Finance / Strategy / Operations
Finance / Strategy / OperationsSalted Duck Egg Theory
Turnover matters as much as margin.
Popularity
Usefulness
Aliases
Salted-egg principle / turnover-over-margin rule
Domains
Finance, retail strategy, operations, risk
Definition
- The Salted Duck Egg Theory holds that profit comes from turnover as much as from margin — chasing only high profit margins, while ignoring how fast capital turns over, raises risk; steady, faster turnover at modest margins can be safer and more profitable.
Core Idea
- Turnover matters as much as margin.
- High margins pursued alone carry high risk.
- Faster capital turnover can beat fat margins.
How It Works
- Total return depends on both margin per sale and how often capital cycles.
- A business that turns inventory and capital quickly earns repeatedly, even at thin margins.
- Fixating on high margins alone slows turnover and concentrates risk.
Usage Example
- A retailer prices goods modestly to sell quickly, turning its capital over many times — earning more, and more safely, than a rival holding out for high margins on slow-moving stock.
Famous Example
- Example: Cited in business writing on the trade-off between profit margin, capital turnover, and risk.
- Why it fits this rule: It warns that high margin without turnover means high risk.
- Verification status: A business framing; the "Salted Duck Egg" label is a popular illustration of turnover-vs-margin economics.
Use Cases / Situations Where It Applies
- Pricing and inventory strategy.
- Capital efficiency and cash flow.
- Retail and trading operations.
When Not to Use or Common Misuse
- Do not slash margins so far that you lose money on volume.
- Do not assume turnover always trumps margin; premium models exist.
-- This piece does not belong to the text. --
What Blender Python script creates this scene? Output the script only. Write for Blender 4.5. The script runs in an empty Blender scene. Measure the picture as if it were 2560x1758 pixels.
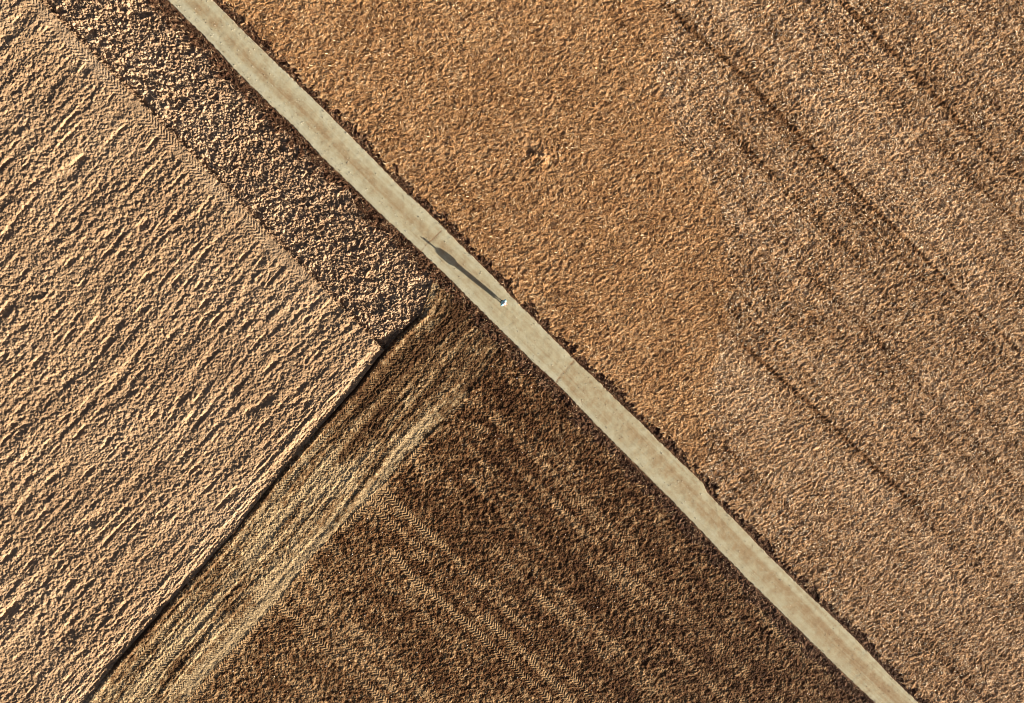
import bpy, math
import numpy as np

sc = bpy.context.scene
col = sc.collection
rng = np.random.default_rng(7)

# ------------------------------------------------------------------ camera
# The layout is surveyed from the 2560 x 1758 photograph: PW() turns a photo
# position into a point of the ground plane (metres), 30 photo pixels = 1 m.
IW, IH, PPM = 2560.0, 1758.0, 30.0
HFOV = math.radians(65.5)
FPX = IW / 2 / math.tan(HFOV / 2)
DIST = FPX / PPM
TILT = math.radians(8.0)
CAM = np.array([-math.sin(TILT) * DIST * .72, math.sin(TILT) * DIST * .69, math.cos(TILT) * DIST])
cz = CAM / np.linalg.norm(CAM)
cx = np.cross([0, 1, 0], cz); cx /= np.linalg.norm(cx)
cy = np.cross(cz, cx)
cam_d = bpy.data.cameras.new('camera')
cam = bpy.data.objects.new('camera', cam_d)
col.objects.link(cam)
import mathutils
M = mathutils.Matrix(((cx[0], cy[0], cz[0], CAM[0]), (cx[1], cy[1], cz[1], CAM[1]), (cx[2], cy[2], cz[2], CAM[2]), (0, 0, 0, 1)))
cam.matrix_world = M
cam_d.sensor_fit = 'HORIZONTAL'; cam_d.sensor_width = 36
cam_d.lens = 36 * FPX / IW
cam_d.clip_start = 1; cam_d.clip_end = 20000
sc.camera = cam


def PW(px, py):
    px = np.asarray(px, float); py = np.asarray(py, float)
    a = (px - IW / 2) / FPX; b = -(py - IH / 2) / FPX
    dx = a * cx[0] + b * cy[0] - cz[0]
    dy = a * cx[1] + b * cy[1] - cz[1]
    dz = a * cx[2] + b * cy[2] - cz[2]
    t = -CAM[2] / dz
    return CAM[0] + dx * t, CAM[1] + dy * t


def WP(x, y):
    vx, vy, vz = x - CAM[0], y - CAM[1], -CAM[2]
    a = vx * cx[0] + vy * cx[1] + vz * cx[2]
    b = vx * cy[0] + vy * cy[1] + vz * cy[2]
    c = -(vx * cz[0] + vy * cz[1] + vz * cz[2])
    c = np.maximum(c, 5.0)
    return IW / 2 + FPX * a / c, IH / 2 - FPX * b / c


# ------------------------------------------------------------------ sun, sky, exposure
FOOT = PW(1251, 753)
HEADSH = PW(1049, 589)
sv = np.array([FOOT[0] - HEADSH[0], FOOT[1] - HEADSH[1]])
SHLEN = float(np.hypot(*sv)); sun_h = sv / SHLEN                       # horizontal direction towards the sun
ELEV = math.atan(1.78 / SHLEN)
SUN = mathutils.Vector((sun_h[0] * math.cos(ELEV), sun_h[1] * math.cos(ELEV), math.sin(ELEV)))
ld = bpy.data.lights.new('sun', 'SUN')
ld.energy = 5.0; ld.angle = math.radians(0.5); ld.color = (1.0, .93, .84)
lo = bpy.data.objects.new('sun', ld); col.objects.link(lo)
lo.rotation_mode = 'QUATERNION'; lo.rotation_quaternion = SUN.to_track_quat('Z', 'Y')
w = bpy.data.worlds.new('World'); sc.world = w; w.use_nodes = True
wn = w.node_tree
bg = wn.nodes['Background']; bg.inputs[1].default_value = .05
sk = wn.nodes.new('ShaderNodeTexSky'); sk.sky_type = 'NISHITA'; sk.sun_disc = False
sk.sun_elevation = ELEV
sk.sun_rotation = math.atan2(sun_h[0], sun_h[1])
sk.dust_density = 1.5; sk.ozone_density = 0.0; sk.air_density = 0.25
wn.links.new(sk.outputs[0], bg.inputs[0])
sc.view_settings.view_transform = 'Standard'; sc.view_settings.look = 'None'
sc.view_settings.gamma = 1; sc.view_settings.exposure = 1.75
sc.cycles.max_bounces = 4; sc.cycles.diffuse_bounces = 3
sc.cycles.filter_width = 1.0


# ------------------------------------------------------------------ helpers
def lin(r, g, b):
    return tuple((v / 255 / 12.92) if v / 255 <= .04045 else ((v / 255 + .055) / 1.055) ** 2.4 for v in (r, g, b))


def tag(o, label=None, cat=None, kind=None, group=None):
    if label: o['label'] = label
    if cat: o['category'] = cat
    if kind: o['kind'] = kind
    if group: o['group'] = group
    return o


def mesh(name, v, f, mat=None, attrs=None, parent=None, smooth=False):
    v = np.ascontiguousarray(v, np.float32); f = np.ascontiguousarray(f, np.int32)
    me = bpy.data.meshes.new(name)
    me.vertices.add(len(v)); me.vertices.foreach_set('co', v.ravel())
    n = f.shape[1]
    me.loops.add(f.size); me.loops.foreach_set('vertex_index', f.ravel())
    me.polygons.add(len(f)); me.polygons.foreach_set('loop_start', np.arange(0, f.size, n, dtype=np.int32))
    for k, a in (attrs or {}).items():
        if a.ndim == 1:
            at = me.attributes.new(k, 'FLOAT', 'POINT'); at.data.foreach_set('value', np.ascontiguousarray(a, np.float32))
        else:
            at = me.attributes.new(k, 'FLOAT_VECTOR', 'POINT'); at.data.foreach_set('vector', np.ascontiguousarray(a, np.float32).ravel())
    me.update(calc_edges=True)
    if smooth: me.polygons.foreach_set('use_smooth', np.ones(len(f), bool))
    if mat: me.materials.append(mat)
    o = bpy.data.objects.new(name, me); col.objects.link(o)
    if parent: o.parent = parent
    return o


def sst(a, b, x):
    t = np.clip((x - a) / (b - a), 0, 1)
    return t * t * (3 - 2 * t)


_tabs = {}


def N(x, y, seed=0):
    """smooth value noise in about [-1, 1]"""
    if seed not in _tabs: _tabs[seed] = np.random.default_rng(1000 + seed).uniform(-1, 1, (256, 256)).astype(np.float32)
    T = _tabs[seed]
    c_, s_ = math.cos(.5 + seed * 1.7), math.sin(.5 + seed * 1.7)
    x, y = x * c_ - y * s_ + 3517.3 + seed * 3.7, x * s_ + y * c_ + 3391.7 + seed * 1.9
    xi = np.floor(x).astype(np.int32); yi = np.floor(y).astype(np.int32)
    fx = (x - xi).astype(np.float32); fy = (y - yi).astype(np.float32)
    fx = fx * fx * (3 - 2 * fx); fy = fy * fy * (3 - 2 * fy)
    x0 = xi & 255; x1 = (xi + 1) & 255; y0 = yi & 255; y1 = (yi + 1) & 255
    a = T[y0, x0] * (1 - fx) + T[y0, x1] * fx
    b = T[y1, x0] * (1 - fx) + T[y1, x1] * fx
    return a * (1 - fy) + b * fy


def lumps(x, y, seed=0, jit=.9):
    """rounded lumps, one per jittered cell: height 0..1"""
    r = np.random.default_rng(2000 + seed)
    JX = r.uniform(.5 - jit / 2, .5 + jit / 2, (256, 256)).astype(np.float32)
    JY = r.uniform(.5 - jit / 2, .5 + jit / 2, (256, 256)).astype(np.float32)
    H = (r.uniform(.15, 1, (256, 256)) ** 1.3).astype(np.float32)
    R = r.uniform(.40, .80, (256, 256)).astype(np.float32)
    c_, s_ = math.cos(.9 + seed * 1.3), math.sin(.9 + seed * 1.3)
    x, y = x * c_ - y * s_ + 3300, x * s_ + y * c_ + 3300
    xi = np.floor(x).astype(np.int32); yi = np.floor(y).astype(np.int32)
    out = np.zeros(x.shape, np.float32)
    for j in (-1, 0, 1):
        for i in (-1, 0, 1):
            cxi = xi + i; cyi = yi + j
            a = cyi & 255; b = cxi & 255
            d2 = ((cxi + JX[a, b] - x) ** 2 + (cyi + JY[a, b] - y) ** 2).astype(np.float32)
            rr = R[a, b] ** 2
            np.maximum(out, H[a, b] * np.sqrt(np.clip(1 - d2 / rr, 0, 1)), out=out)
    return out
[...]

- Do not ignore that some businesses depend on high margins by design.
Rule Invention / Origin
- Invented by: No single attributed author; a business-economics framing.
- Year of invention: Modern.
- Country / context of origin: Popular business literature.
Evidence / Research Basis
- Consistent with the DuPont analysis logic (return = margin × turnover) and inventory-management research.